Une demande de 125 TWh d’ici 2040

Mais Pierre Fitzgibbon, avec tout le pragmatisme qui le caractérise, a insisté sur la question de la demande. Au pont tel qu’il a avancé des chiffres que l’on n’avait pas entendus jusqu’ici. Selon lui, en effet, le besoin de 100 térawatts d’ici 2050 pourrait être sévèrement sous-estimé: «Il y a peut-être des projets intéressants qui vont faire qu’on aura besoin de 125 TWh d’ici peut-être non pas 2050, mais d’ici 2040.»

Se disant amateur de la pêche au saumon, il a reconnu que des territoires méritent d’être préservés, d’où ses propos sur la rivière Magpie. Mais, s’est-il empressé d’ajouter, il a en en mains une liste de 50 rivières qui pourraient être harnachées dont certaines pourraient représenter un compromis acceptable pour tous: «Quand on regarde la baie James, on regarde le Labrador, il y a peut-être des ouvrages — peut-être — qui vont faire du sens au niveau écologique et qui vont faire du sens au niveau de l’acceptabilité sociale.»

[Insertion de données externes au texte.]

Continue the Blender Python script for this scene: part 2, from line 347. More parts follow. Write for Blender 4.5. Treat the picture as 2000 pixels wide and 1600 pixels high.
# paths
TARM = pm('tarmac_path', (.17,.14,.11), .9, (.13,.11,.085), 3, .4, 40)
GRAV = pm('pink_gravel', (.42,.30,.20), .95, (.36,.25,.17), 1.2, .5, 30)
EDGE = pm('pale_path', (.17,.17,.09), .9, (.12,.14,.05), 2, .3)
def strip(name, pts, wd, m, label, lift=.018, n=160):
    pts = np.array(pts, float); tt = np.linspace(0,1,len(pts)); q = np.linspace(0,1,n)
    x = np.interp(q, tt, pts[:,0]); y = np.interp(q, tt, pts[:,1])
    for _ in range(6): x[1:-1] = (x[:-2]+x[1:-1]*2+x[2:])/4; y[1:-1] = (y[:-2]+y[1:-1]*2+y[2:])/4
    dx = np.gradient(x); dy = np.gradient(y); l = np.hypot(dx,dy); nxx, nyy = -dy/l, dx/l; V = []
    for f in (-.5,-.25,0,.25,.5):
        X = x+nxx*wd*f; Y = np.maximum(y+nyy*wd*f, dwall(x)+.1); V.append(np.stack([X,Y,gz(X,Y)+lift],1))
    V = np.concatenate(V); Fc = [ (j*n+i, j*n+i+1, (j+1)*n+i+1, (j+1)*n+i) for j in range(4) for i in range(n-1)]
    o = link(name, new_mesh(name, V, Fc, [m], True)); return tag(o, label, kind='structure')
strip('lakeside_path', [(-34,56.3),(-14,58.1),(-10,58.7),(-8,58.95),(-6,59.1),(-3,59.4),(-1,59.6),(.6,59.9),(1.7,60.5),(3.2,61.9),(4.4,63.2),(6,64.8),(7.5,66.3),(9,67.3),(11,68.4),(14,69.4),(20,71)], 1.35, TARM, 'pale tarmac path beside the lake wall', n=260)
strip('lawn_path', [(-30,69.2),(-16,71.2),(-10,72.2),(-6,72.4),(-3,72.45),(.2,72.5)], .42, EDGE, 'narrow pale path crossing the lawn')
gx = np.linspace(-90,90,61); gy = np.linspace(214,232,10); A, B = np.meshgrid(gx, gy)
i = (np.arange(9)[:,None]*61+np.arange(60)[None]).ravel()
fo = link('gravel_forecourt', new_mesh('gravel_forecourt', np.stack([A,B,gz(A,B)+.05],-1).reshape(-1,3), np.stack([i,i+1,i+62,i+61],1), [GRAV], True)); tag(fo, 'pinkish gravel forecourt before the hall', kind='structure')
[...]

Tarifs pour consommation de luxe

L’autre thème qui a donné lieu à des échanges forts intéressants était celui des tarifs. Christine Beaulieu s’est alors improvisée ministre: «Mon plan de match, si j’étais à votre place, je me dis qu’il faudrait une base d’énergie qu’on pourrait catégoriser d’essentielle — donc pour ne pas avoir froid l’hiver, pour pouvoir se laver, se nourrir — et au-delà de cette énergie vitale, nous devrions tous et toutes payer notre électricité plus cher quand ça tombe dans le luxe», a-t-elle avancé. Il est vrai, a-t-elle reconnu, que les Québécois tiennent à leur électricité accessible parce que la ressource leur appartient, mais cela porte au gaspillage. 

«Si vous vivez à deux dans une maison de 5000 pieds carrés avec une piscine creusée, trois garages, vous avez les moyens de payer votre électricité beaucoup plus cher que vous ne la payez maintenant parce que vous ne faites aucunement attention à votre consommation. Pourquoi? Parce que ça ne fait pas de différence dans votre portefeuille. On devrait avoir honte comme citoyens d’être dans cette posture-là», a-t-elle laissé tomber.

Pierre Fizgibbon n’a pas hésité à lui donner raison: «Je suis entièrement d’accord avec ce que vous venez de dire (…) chauffer un spa et chauffer de l’eau (pour des besoins essentiels) ce n’est pas la même chose. Je pense qu’on est rendus là.»

Protéger les plus vulnérables

Mais le politicien en lui a pris soin de mettre des balises à de telles intentions: «Il faut faire attention aux familles qui sont plus vulnérables. C’est sûr qu’on ne peut pas concevoir qu’on va augmenter de 10 % l’électricité. On l’augmente de 3 % et il y a beaucoup de gens qui sont opposés. Il faut trouver des mécanismes pour que les gens qui sont vulnérables paient moins cher, mais consomment différemment.»

Par contre, les entreprises qui comptent sur le passé d’homme d’affaires du ministre pourraient avoir des surprises: «De penser qu’on peut utiliser le bâton pour le comportement des individus, politiquement ce n’est pas réaliste. Pour les entreprises, oui.»

La dernière mouture de la pièce «J’aime Hydro» durait déjà trois heures et demie lorsque le rideau est tombé une dernière fois en août 2022. Les spectateurs devront s’atteler si Annabel Soutar et Christine Beaulieu décident d’y ajouter ce fort intéressant débat.